We had family guests over for dinner Sunday night, and the conversation turned to gun rights (it wasn’t my fault, I swear). One of the topics that came up was “guns in bars”, as a relative had heard of what was likely the recent changes in the law in Tennessee, though Virginia’s silliness in regards to carry in a licensed establishment came up as well. Long and short of it, he came down on the side of banning carry in bars due to “drunks and yahoos” (paraphrased). When pressed to define what a “bar” was, he said “any licensed establishment”. When I queried about carrying in the dining room of, say, TGIFriday’s, he would have that forbidden as well.
Forbidding carriage of firearms in licensed establishments sounds superficially reasonable. After all, we’ve seen “that guy” who gets belligerent and rowdy after a few. But not everyone is “that guy”. Heck, most people in the dining room aren’t drinking at all; and not everyone in the bar itself are drinking to impairment. Banning legal carriage of firearms in a licensed establishment, or even an out-and-out bar, makes about as much sense as banning the carriage of keys into the same establishment in the name of preventing drunken driving. Drunks kill far more people with cars than they do with guns, but we recognize (mostly) that it is the act of drinking and driving that should be punished, not the car or the booze.
The most that a ban on guns in bars can do is make “that guy” go out to his car, for the gun in his glove compartment, or the tire iron, etc. Worst-case scenario is something similar to the Luby’s massacre, where “one more ban” failed to stop a killer, but disarmed someone who could have stopped him.
I have little issue with a properly owner posting their property as off-limits to firearms being carried by a person, it’s their property; as long as they’re willing to take the responsibility of defending my person while I cannot. I wonder how many would, though, considering the signs above every coat rack, and around most parking lots, I see that say “management is not responsible for lost or stolen items” . I choose not to leave my coats on racks I cannot see, and I don’t leave anything valuable in my car when parked.
I understand that the fight against allowing carry in bars in Tenessee is being led, in large part, by a bar owner who wants to make sure his competitors are forced to ban the carriage of firearms into their own establishments, so his prejudices don’t cost him business. Which is too bad – if he wants to limit his clientele, he can do so. Chik-Fil-A famously closes on Sundays, but the last I checked they don’t lobby for a nationwide Blue Law. The big national chain restaurants have differing policies on acceptance of firearms in restaurants, but they mostly appear to follow Starbuck’s lead on pushing for policies (IE, they don’t at all).
In Florida, although you cannot carry in bars, you are allowed to carry in a restaurant that serves alcohol (as long as you don’t sit in the bar area of the restaurant) and you are not forbidden to have a nip while eating. This has been the law since the passage of our CCW law and there has been no mass murders or rivers of blood flowing through the kitchen. This whole BS in TN is just idiotic.
KY has some similar quirks. I was reading up on them yesterday before going to a private event at a local restaurant.

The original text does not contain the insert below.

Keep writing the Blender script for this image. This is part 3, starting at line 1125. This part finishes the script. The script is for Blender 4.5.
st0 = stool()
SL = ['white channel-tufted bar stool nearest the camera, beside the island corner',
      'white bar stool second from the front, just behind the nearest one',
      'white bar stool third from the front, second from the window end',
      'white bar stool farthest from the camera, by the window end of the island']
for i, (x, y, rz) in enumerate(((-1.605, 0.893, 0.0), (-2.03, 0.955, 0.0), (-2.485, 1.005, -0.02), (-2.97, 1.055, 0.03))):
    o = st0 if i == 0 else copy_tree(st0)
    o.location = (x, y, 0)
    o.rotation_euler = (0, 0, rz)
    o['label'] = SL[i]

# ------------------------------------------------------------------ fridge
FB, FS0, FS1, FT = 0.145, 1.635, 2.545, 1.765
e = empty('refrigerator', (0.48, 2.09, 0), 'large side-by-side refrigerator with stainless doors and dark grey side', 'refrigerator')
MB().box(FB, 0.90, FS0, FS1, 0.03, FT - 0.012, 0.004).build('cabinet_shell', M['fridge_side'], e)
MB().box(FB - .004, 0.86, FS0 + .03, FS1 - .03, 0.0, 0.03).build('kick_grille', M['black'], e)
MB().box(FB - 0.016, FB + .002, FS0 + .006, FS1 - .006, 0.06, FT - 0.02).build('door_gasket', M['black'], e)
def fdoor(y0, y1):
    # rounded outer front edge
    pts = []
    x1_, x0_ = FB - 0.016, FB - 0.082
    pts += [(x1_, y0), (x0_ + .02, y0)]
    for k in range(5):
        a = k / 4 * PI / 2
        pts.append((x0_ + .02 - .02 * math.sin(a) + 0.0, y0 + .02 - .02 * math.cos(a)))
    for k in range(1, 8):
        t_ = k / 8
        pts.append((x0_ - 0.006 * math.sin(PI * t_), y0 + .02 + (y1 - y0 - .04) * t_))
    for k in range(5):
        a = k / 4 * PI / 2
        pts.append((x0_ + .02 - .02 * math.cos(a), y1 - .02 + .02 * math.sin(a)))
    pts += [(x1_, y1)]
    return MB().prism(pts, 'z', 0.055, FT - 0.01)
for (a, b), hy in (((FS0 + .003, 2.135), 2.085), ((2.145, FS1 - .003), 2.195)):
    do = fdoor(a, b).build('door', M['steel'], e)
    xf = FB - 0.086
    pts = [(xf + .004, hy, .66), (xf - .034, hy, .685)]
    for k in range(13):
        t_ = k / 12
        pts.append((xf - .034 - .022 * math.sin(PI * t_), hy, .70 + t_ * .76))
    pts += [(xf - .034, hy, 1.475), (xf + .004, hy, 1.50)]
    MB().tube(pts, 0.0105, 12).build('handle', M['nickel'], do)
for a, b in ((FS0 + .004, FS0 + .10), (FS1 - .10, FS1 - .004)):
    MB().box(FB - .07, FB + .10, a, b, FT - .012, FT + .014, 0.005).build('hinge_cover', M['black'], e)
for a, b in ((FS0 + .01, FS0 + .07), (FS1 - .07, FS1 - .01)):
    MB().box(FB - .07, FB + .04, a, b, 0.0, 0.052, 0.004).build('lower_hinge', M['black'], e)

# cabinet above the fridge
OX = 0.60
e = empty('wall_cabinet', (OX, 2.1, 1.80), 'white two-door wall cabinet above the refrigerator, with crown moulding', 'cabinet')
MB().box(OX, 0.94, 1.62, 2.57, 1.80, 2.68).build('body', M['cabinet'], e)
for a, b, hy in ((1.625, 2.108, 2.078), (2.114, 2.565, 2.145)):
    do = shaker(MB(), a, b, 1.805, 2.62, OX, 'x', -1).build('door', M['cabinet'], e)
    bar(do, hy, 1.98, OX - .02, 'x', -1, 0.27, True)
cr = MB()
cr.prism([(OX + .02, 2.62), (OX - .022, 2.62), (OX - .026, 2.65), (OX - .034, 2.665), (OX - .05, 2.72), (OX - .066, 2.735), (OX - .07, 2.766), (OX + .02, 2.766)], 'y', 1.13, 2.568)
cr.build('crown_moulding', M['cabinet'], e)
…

I’ll cite the exact wording later, but there are two applicable laws one says no carry if the establishment earns more than half its income from serving food (so a pure bar would not meet this measure) the other says no carry if its a mixed establishment *in the portion dedicated to serving alcohol*. So I can carry at TGI Fridays but not in the bar area.
I’m being pedantic here, but the relative in question (namely any relative on my side of the family but my sister and ’bout 1/4 of yours) think guns in general should be banned, so I’m not sure what was surprising about the conversation. :) I’m really, really sorry I got them all started (I was bitching about my mother’s “lock down training” at school and complaining that teachers are never allowed to carry).
i used to work in a bar in Alabama. When you entered they ask you if you were carrying a gun. If you said no, they would show you a slection and ask you to pick one out to be returned at the end of the festivaties.
Here in Indiana, it’s legal to carry into a bar and drink, as long as you have a carry permit, and it always has been.
If you could use magic (and magic would be required) to make either guns or alcohol disappear, it would do more good for public safety to make alcohol disappear.
Let me know when you find the magical spell that eliminates either one.
Magic was tried on alcohol in the first part of the century, and it didn’t help. The same magic, in a lesser form (legislative instead of constitutional action) is being tried today. The result is the same – resources wasted and lives ruined (and ended) so that the pious can say “we tried”.
For at least 76 years the same forces have been trying to work that magic on firearms, with notably less success. It’s heartening, in a way, that an altered state of mind is considered less of a necessity than is the ultimate equalizer.
In GA the law recently changed to allow guns in bars with the permission of the owners (SB308).
Carrying in a restaurant that serves alcohol has been legal for just over two years (HB89).
Cars kill more people than guns… the fact that car accidents happen have numbed the population to think little of a car accident.